Dramatic manifestations of such social and racial violence, which are tolerated and encouraged by political nuclei of the opposition were seen in the city of Cochabamba in January 2007, in Sucre in September 2007 and May 2008; in Santa Cruz in August and December 2007 and May 2008 and in the regions of Beni and Pando in June 2008. Organised groups planned and carried out violence against indigenous people and peasants, and they publicly expressed their collective discourse through racist phrases such as: “fucking indian”.

Many of us, both men and women, are victims of this violence which is a result of the political mediocrity of the opposition and the racial arrogance of tiny sectors of society; they are part of the process of destabilising our President and the structural transformation that we are living through.

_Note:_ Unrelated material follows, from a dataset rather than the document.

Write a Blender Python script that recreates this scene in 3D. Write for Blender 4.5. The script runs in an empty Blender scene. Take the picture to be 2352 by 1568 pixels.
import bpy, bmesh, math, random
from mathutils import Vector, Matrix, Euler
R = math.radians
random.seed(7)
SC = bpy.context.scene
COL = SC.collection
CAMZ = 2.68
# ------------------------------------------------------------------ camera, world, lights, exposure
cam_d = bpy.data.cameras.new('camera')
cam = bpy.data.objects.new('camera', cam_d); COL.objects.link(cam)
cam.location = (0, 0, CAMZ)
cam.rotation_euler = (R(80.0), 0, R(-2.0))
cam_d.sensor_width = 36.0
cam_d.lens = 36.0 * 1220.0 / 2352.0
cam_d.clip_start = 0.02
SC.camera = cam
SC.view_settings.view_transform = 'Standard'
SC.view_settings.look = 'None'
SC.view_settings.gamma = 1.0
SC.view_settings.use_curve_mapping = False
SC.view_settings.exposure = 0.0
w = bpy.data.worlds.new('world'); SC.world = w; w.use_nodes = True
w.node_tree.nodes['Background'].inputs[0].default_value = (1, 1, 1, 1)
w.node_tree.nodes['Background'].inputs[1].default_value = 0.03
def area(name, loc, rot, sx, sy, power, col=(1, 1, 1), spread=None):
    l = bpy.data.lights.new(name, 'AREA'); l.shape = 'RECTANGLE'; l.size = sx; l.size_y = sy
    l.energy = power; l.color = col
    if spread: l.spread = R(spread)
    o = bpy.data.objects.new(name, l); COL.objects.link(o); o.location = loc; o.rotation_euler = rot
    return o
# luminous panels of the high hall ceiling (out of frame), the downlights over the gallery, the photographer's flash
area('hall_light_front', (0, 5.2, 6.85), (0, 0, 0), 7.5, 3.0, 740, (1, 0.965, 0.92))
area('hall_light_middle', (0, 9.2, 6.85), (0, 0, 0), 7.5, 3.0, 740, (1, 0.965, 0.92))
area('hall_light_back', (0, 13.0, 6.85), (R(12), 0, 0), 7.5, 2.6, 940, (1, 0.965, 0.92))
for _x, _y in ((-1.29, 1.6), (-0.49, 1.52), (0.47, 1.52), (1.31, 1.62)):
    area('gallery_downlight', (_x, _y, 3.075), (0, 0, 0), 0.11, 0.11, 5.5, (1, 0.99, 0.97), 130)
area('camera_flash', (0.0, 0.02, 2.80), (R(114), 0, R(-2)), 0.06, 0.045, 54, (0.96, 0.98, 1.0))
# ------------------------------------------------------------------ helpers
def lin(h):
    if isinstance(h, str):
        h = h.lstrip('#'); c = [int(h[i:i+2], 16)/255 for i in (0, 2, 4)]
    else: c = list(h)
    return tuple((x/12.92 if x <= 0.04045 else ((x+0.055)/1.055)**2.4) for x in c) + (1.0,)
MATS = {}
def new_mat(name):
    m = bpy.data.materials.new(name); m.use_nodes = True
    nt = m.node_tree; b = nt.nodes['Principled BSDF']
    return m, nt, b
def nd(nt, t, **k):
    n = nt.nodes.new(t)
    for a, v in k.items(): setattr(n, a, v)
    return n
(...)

This article is not an attempt to theorise the violence that we are experiencing, but a testimony of what many of us suffer, its purpose is not for us to complain or to present ourselves as martyrs, but to let the world know how the right-wing, displaced from political power by popular mobilisation, defeated at the ballot box by a whole people, now uses overt racism as part of its discourse and action.

Racism is not admissible in the world in the 21st century, but it must be known that it is being promoted in Bolivia by sectors of the population which are economically powerful. These groups, today settled in the region of Santa Cruz, many of them offspring of immigrants from Europe, Asia and the Middle East have appropriated the indigenous identity of Santa Cruz, known as “camba” and this is being used to show racial supremacy over the “colla” and “chapaco” (indigenous people of the West and South of Bolivia).

This means that the historical challenge for Evo and the Bolivian process is not limited to the need to structurally modify the State, the economy and society but also to eliminate internal neo-colonialism once and for all.

The liberation of the people means the reaffirmation of their identity, not a negation of the other but a respect for differences.

César Navarro is an MP of the Bolivian Movement towards Socialism party. He was attacked, along with Senator Carmen Rosa Velásquez, at the airport of the Bolivian city of Sucre. The attack occurred while Navarro was travelling to his constituency in Potosí; he was manhandled by a waiting gang while Senator Velásquez was set upon, the group pushing her about, pulled her hair and hit her. Stones were then thrown at them as they escaped by taxi. Navarro has now decided to avoid passing through Sucre when travelling between his constituency and Bolivia’s capital, La Paz.